| SUPPLIED DATA |
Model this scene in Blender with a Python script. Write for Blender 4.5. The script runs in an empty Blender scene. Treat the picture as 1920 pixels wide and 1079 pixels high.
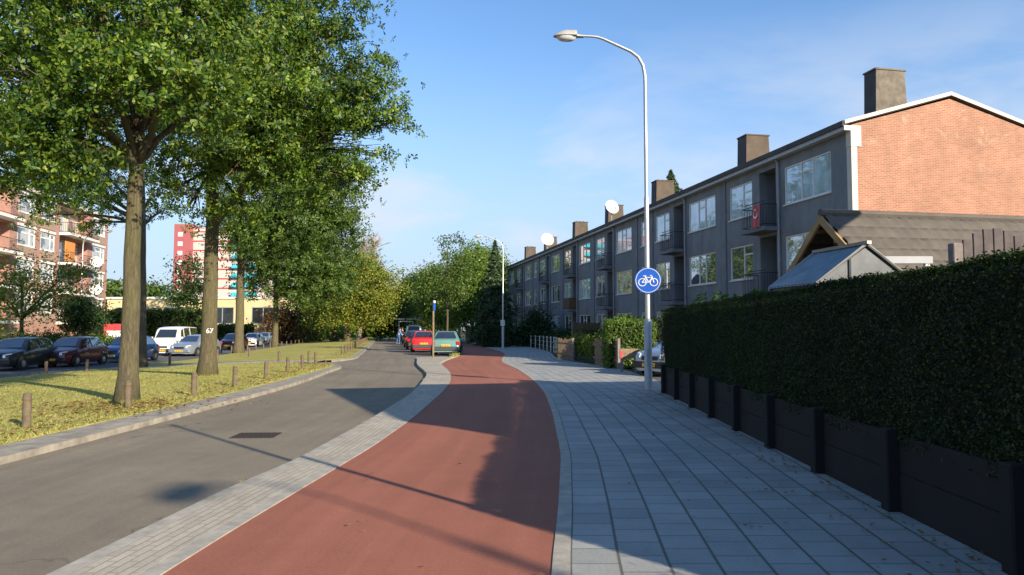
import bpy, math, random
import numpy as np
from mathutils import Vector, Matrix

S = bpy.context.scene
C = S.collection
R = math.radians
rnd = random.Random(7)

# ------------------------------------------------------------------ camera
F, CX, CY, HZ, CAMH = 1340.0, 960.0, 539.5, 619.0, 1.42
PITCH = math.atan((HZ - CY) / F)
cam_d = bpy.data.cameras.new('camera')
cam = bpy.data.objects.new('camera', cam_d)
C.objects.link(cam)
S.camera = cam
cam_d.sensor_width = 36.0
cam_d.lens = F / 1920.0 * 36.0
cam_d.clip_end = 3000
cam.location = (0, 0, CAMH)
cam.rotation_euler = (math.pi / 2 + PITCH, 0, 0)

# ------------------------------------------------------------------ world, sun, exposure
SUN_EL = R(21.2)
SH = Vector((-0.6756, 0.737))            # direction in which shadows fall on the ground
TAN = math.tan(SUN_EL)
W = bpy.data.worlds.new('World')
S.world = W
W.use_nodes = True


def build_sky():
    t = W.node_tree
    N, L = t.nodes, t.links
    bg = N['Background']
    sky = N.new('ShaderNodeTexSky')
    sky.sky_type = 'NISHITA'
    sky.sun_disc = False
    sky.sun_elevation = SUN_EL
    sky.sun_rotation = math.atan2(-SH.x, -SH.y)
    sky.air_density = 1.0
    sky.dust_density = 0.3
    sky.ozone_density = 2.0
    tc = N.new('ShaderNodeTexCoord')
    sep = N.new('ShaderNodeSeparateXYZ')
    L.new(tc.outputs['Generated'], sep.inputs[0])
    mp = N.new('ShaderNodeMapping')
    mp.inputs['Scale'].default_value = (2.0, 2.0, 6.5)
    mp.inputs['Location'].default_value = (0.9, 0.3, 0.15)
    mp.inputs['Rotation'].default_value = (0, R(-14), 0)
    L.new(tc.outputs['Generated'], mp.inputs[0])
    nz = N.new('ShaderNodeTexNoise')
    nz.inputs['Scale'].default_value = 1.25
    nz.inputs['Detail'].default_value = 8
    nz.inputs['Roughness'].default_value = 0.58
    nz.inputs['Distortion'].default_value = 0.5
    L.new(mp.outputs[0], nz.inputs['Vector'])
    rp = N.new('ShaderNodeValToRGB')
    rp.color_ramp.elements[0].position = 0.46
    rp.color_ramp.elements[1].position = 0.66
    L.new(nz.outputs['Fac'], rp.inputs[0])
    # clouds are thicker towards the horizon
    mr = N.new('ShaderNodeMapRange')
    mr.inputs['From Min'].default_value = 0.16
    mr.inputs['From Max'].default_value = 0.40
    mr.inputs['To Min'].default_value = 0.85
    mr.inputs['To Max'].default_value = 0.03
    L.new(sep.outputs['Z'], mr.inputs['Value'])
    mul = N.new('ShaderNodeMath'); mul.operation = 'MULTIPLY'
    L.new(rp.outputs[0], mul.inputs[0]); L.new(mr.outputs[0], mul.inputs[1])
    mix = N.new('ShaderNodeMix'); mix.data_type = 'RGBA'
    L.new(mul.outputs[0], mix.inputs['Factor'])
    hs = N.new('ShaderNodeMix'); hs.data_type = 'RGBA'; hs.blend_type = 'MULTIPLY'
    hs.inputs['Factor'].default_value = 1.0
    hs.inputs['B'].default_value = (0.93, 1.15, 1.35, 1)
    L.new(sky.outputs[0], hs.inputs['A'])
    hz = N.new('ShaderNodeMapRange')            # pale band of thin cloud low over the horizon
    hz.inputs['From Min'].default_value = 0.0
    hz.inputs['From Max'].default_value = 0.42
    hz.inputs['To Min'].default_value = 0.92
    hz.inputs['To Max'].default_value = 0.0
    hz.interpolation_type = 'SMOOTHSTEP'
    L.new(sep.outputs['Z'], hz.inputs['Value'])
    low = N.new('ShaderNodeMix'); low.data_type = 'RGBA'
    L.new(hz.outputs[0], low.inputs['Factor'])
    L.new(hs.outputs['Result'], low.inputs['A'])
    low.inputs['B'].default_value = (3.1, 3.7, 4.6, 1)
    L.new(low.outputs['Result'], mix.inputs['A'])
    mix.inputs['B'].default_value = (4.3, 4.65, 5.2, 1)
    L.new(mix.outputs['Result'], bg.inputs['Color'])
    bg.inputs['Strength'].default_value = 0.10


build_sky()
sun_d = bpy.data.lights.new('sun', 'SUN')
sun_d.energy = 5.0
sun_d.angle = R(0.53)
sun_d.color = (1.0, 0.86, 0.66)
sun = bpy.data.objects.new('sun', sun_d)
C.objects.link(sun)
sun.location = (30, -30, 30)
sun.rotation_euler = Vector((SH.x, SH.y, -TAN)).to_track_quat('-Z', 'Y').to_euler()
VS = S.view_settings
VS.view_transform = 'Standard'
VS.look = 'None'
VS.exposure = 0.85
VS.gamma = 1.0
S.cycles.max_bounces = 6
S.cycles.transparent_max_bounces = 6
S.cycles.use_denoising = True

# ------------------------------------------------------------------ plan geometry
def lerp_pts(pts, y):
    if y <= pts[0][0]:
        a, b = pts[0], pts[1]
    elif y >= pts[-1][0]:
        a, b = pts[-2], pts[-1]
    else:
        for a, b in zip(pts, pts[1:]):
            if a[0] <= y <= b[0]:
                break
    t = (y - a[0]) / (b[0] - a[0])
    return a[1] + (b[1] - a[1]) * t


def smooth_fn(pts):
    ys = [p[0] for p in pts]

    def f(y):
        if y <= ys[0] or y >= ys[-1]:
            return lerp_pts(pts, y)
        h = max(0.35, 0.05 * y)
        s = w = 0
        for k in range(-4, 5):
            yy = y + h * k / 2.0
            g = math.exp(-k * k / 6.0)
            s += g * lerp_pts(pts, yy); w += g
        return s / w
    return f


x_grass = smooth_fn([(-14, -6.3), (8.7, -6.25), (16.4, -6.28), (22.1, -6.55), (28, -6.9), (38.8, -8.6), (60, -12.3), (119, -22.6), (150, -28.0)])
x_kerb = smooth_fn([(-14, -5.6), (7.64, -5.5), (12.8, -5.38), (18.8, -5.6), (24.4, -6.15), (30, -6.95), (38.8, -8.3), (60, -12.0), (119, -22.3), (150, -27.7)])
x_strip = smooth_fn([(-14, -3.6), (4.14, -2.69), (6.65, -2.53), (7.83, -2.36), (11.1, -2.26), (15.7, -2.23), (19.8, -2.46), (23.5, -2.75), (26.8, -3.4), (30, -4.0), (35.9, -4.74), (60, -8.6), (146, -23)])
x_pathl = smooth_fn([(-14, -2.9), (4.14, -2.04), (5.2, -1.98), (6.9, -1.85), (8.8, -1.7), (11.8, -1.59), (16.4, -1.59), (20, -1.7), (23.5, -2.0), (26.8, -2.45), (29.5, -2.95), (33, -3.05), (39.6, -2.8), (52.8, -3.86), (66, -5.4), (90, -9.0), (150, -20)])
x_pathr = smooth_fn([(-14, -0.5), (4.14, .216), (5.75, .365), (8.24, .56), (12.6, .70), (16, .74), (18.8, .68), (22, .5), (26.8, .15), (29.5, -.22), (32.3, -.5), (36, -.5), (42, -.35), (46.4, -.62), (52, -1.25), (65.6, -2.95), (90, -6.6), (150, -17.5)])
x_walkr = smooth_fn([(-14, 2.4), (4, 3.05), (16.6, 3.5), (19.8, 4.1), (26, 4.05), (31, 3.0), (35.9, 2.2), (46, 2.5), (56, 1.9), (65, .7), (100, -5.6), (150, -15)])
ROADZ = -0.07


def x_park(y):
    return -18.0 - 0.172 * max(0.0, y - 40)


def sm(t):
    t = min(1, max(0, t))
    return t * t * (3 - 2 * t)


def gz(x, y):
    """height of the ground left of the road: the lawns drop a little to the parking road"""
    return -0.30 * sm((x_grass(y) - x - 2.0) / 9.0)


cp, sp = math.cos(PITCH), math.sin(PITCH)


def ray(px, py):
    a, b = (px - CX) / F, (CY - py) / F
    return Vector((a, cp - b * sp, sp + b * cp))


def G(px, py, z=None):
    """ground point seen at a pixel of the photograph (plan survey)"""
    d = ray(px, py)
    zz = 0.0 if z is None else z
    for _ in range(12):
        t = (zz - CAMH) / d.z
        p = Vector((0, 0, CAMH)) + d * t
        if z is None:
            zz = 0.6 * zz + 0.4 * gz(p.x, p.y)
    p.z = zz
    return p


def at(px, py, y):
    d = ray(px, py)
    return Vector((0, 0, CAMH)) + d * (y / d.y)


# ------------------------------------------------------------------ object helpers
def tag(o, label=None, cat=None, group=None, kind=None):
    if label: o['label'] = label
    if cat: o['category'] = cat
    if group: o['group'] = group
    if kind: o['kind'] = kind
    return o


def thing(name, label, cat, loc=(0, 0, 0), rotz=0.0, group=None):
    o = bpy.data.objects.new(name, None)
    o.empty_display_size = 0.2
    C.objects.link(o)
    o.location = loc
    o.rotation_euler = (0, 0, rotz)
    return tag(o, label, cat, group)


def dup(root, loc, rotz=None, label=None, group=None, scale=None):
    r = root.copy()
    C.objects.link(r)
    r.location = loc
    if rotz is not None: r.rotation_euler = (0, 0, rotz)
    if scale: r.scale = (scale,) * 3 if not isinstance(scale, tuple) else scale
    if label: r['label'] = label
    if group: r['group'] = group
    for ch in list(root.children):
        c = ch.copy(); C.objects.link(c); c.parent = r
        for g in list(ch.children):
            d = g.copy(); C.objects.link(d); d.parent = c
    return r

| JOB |
Write out the lines from the start of the material to the line with "W.use_nodes = True", inclusive and exactly. Skip the pictures.

| TASK RESPONSE |
Model this scene in Blender with a Python script. Write for Blender 4.5. The script runs in an empty Blender scene. Treat the picture as 1920 pixels wide and 1079 pixels high.
import bpy, math, random
import numpy as np
from mathutils import Vector, Matrix

S = bpy.context.scene
C = S.collection
R = math.radians
rnd = random.Random(7)

# ------------------------------------------------------------------ camera
F, CX, CY, HZ, CAMH = 1340.0, 960.0, 539.5, 619.0, 1.42
PITCH = math.atan((HZ - CY) / F)
cam_d = bpy.data.cameras.new('camera')
cam = bpy.data.objects.new('camera', cam_d)
C.objects.link(cam)
S.camera = cam
cam_d.sensor_width = 36.0
cam_d.lens = F / 1920.0 * 36.0
cam_d.clip_end = 3000
cam.location = (0, 0, CAMH)
cam.rotation_euler = (math.pi / 2 + PITCH, 0, 0)

# ------------------------------------------------------------------ world, sun, exposure
SUN_EL = R(21.2)
SH = Vector((-0.6756, 0.737))            # direction in which shadows fall on the ground
TAN = math.tan(SUN_EL)
W = bpy.data.worlds.new('World')
S.world = W
W.use_nodes = True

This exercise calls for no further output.